External Reserves Edge Higher to $48.174 Billion

DollarNigeria’s external reserves edged higher to close at $48.174 billion on March 12, data obtained from the Central Bank of Nigeria (CBN) showed yesterday.

THISDAY also learnt that at its current value, the foreign reserves derived primarily from proceeds of crude oil earnings have improved by 8.65 per cent or by $3.837 billion this year, compared to the $44.337 billion at the beginning of the year.

The growth of the external reserves this year is largely influenced by high crude oil prices as well as the relative stability of the naira.
Oil prices climbed further yesterday following the release of stronger-than-forecast retail sales figures in the United States. For instance, on the New York Mercantile Exchange, light sweet crude futures for delivery in April traded at $93.03 a barrel, up by 0.5 per cent. Also, Brent oil closed at $109.31 a barrel.

Meanwhile, the naira slipped marginally against the dollar at both the Wholesale Dutch Auction System (WDAS) and interbank segment of the forex market yesterday. At the interbank market, the local currency fell by 40 kobo to close at N158.90 to a dollar as against the N158.50 to a dollar it closed the previous day.

On the other hand, at the WDAS, the local currency fell by one kobo to close at N155.76 to a dollar yesterday, lower than the N155.75 it was at the end of Monday’s auction.
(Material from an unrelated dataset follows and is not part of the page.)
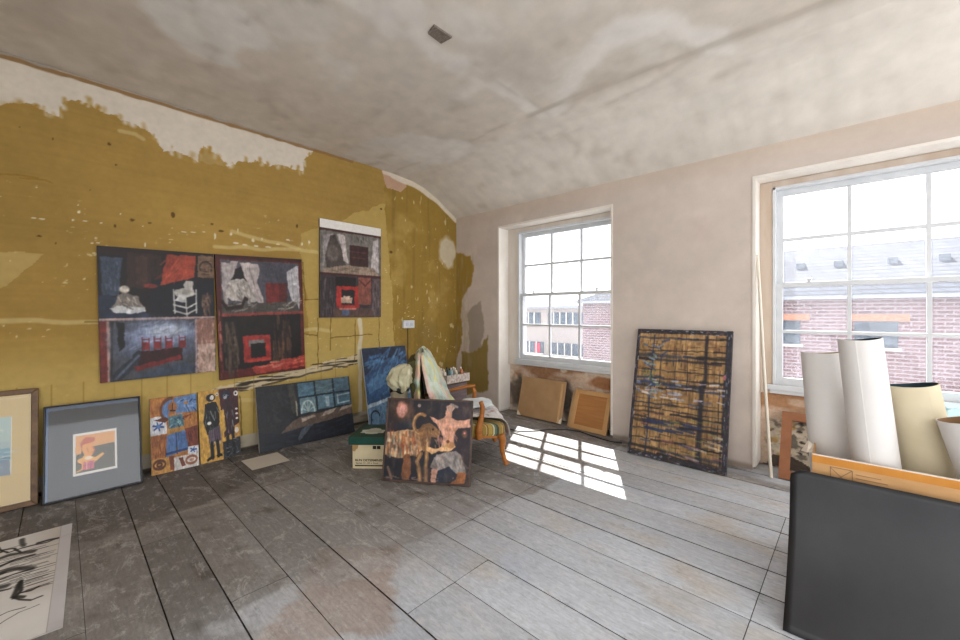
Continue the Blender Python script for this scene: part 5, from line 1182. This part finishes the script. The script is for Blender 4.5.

In all, the CBN offered a total of $180 million to the 18 banks that participated in the auction. The apex bank had also offered same amount at Monday’s auction.

Financial market analysts at the Ecobank Group, Mr. Kunle Ezun and Kenneth Asenime, in a joint report, attributed the depreciation suffered by the naira to increased corporate demand to cover import bills and other forex obligations.

“Although the naira has a weakening outlook, the steady rise in reserves to around 10 months equivalent of imports provides a large cushion to support the naira in the weeks ahead. Over the short term, the naira will likely continue to trade on the interbank market within the CBN’s three per cent band either side of N155/$1. The CBN continues its liquidity management (through the sale of Open Market Operations bills) to ensure price stability,” they added.

The CBN Governor, Mallam Sanusi Lamido Sanusi, recently stressed the need to continue to build fiscal buffers because of what he termed “dark clouds in the horizon.”

He added: “We need to go into a period of strong and serious fiscal restraints and consolidation. We must continue to build up external reserves and protect the economy from external shocks.”